I also really enjoyed James Boice’s “Pregnant Girl Smoking,” a story centered on a moment when a pregnant girl asks our narrator, a passerby, for a light. The story grows out in circles, rippling around this one point in time when two random people interact. It covers the conception, the time leading up to the conception, the time past the birth, the subsequent careers and grandchildren and death beds on which the parents find themselves. “The rain stops, the world is wet, she pops out of the store with a baby in her belly and a cigarette in her mouth, hair just there, unkempt, hanging in her face, she kind of brushes it aside as she asks a stranger for a light. Girl lays on her back on a basement floor with a big eager kid on top of her, grunting into her shoulder, a couple zits on his back, a promo for a new Fox show that she probably won’t watch on the TV, six months later she’s looking for a light for her cigarette in front of the maternity store.” And so the story continues, expressing the shock, disgust, and wonder at this girl and the actions that led to this moment where she asks stranger to light her cigarette. I’ve said before that I generally dislike experimental writing, but every so often I find a story, like this one, where the author’s command of his words allows for such experimentation to be satisfyingly effective.

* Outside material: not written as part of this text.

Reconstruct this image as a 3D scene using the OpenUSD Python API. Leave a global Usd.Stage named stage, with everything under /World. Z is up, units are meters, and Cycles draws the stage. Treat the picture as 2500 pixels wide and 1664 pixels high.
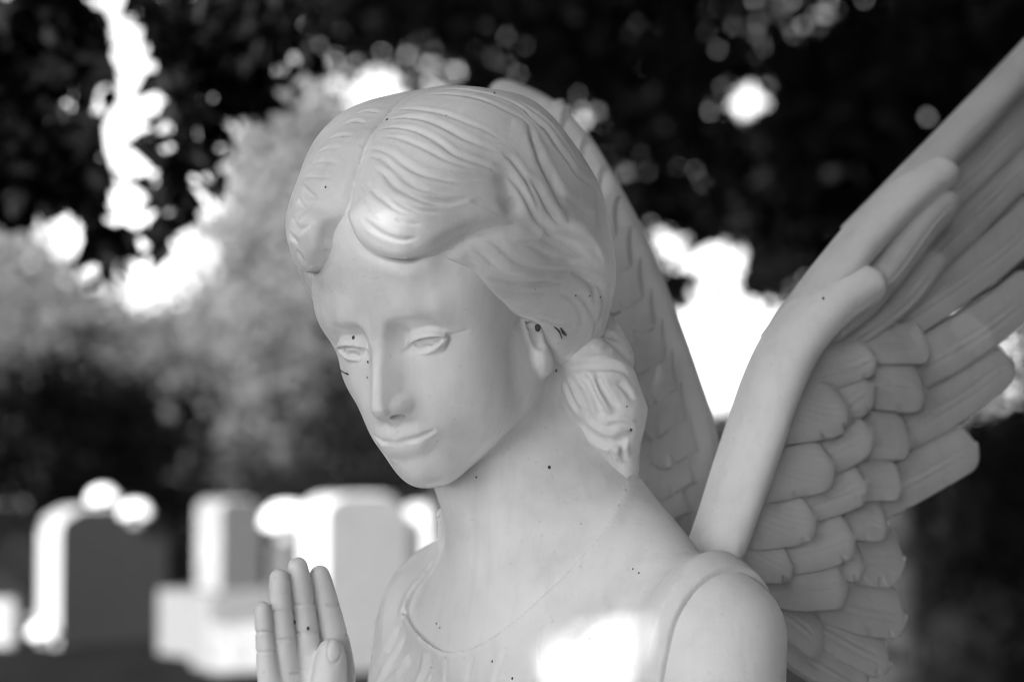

Included in this issue is a collection of stories written in twenty minutes from such authors as Myla Goldberg, Douglas Coupland, and J. Robert Lennon. I expected these stories to be somewhat dispensable, because how much can you create in just twenty minutes? But I was surprised to find some really well-written pieces here. Lennon’s untitled piece describes, in simple words, the course of two lives. Aimee Bender writes of a Medusa-like woman who has snakes for hair. Peter Orner describes a class of young students who see their pretty teacher falter for the first time. They’re really short stories, written in a short period of time, but they want for nothing when it comes to meaning.
That’s the great thing about a McSweeney’s. And Chicago Comics, for that matter. You can go into it not expecting much and come out having been witness to some amazing work.